“UNINHABITED” PAVILION
Activism, Art and Architecture
The Uninhabited Pavilion is the territorial manifestation of the Transmedia “Uninhabited” project. The installation was developed at the end of 2012 by República Portátil (Portable Republic, in English); a creative company formed by architects and designers along with the cinematographic production agency Terkofilms. Uninhabited was born as a story as well as a short film, focused on the fantasy genre. It is the story of an empty city in ruins that proposes an
imaginary of the territory in crisis that takes place in the city of Concepcion. This, further leads into transmedia projects in order to make the story go through several media and platforms. Thus, it uses Cinema, Architecture and Narrative which involves, printing a book, setting a web site, an art gallery exhibition and a temporary installation in the centre of the city. It is precisely this last event that generates the Uninhabited Pavilion’s onset, a temporary 8X8X8 ms. building that aimed at hosting 7 days of activities related to the broadcasting and territorial positioning of the project.
The Pavilion, settled at the city centre between the Courthouse and retail shopping buildings, works like a big black box, capable of accommodating up to 50 people. Upstairs, a rooftop allows the view of the main square, which is characterized by both, a high flow of people during the day and low intensity of use at night.
Pedestrians are submerged in an audio-visual environment, caught by the space where the short film “Uninhabited” is displayed. This film shows images of Concepción city; empty, uninhabited, swept by nature. These are frantic fragments that show, in a puzzle of six screens, short pieces of the film, hoping viewers become a conscious party of such futuristic atmosphere.
The Pavilion’s rooftop is an open–sky courtyard at eight meters high, kitted out to rest and sleep, work and get together. During day time, it is a working laboratory, and at night its ladders are lifted to become separated from the public ground to celebrate parties, allow relaxation and offer a brand new place for social meetings in the city. From this rather private space, events occurring inside the Pavilion are broadcasted by reporting and interacting through social networks; an open house in the city, streaming worldwide, the use of the public space.
As for its temporal dimension, the project was developed on grounds such as: lightness, flexibility and efficiency regarding implementation of its comprising elements. Such elements were to allow quick installation and dismantling, as well as moving feasibility and the chance to build the volume using basic tools and as little machinery as possible, considering time economy in the whole process. Thus, in the construction stage, we used scaffoldings which would become the main structure, completely modular and detachable. On that frame, we put a fabric weave as the inner and outer skin, as well. Furthermore, through a wooden web made of recycled pallets, we developed the process of creating urban furniture which was used to inhabit the Pavilion’s rooftop during the seven days of the occupation.

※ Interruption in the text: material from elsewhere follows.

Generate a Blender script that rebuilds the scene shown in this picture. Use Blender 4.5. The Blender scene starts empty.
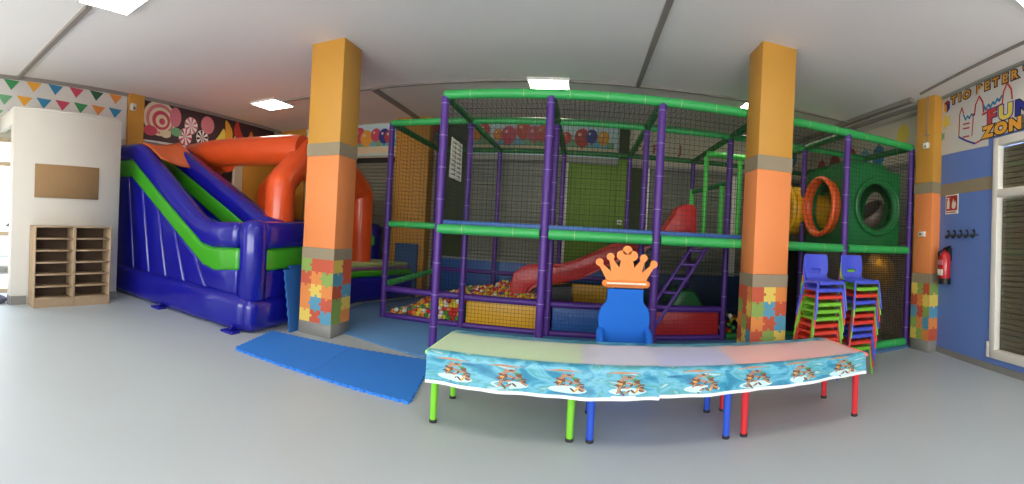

This platform does not aim at a specific productive, commercial, nor serviceable use. It is, indeed, a controlled artful experiment that follows criteria from our own time, emission and reception of information, activism as well as public space enhancement. Through encounter and cooperative work, we propose to reflect on artistic practices and territorial comprehension, intervention as well as appropriation. This project is oriented to viewers who are eager for information; those who will, not only enter and observe, but simultaneously, inhabit such physical and virtual area, recording and displaying through their portable devices what is happening in this temporary public space, crossed by digital flows.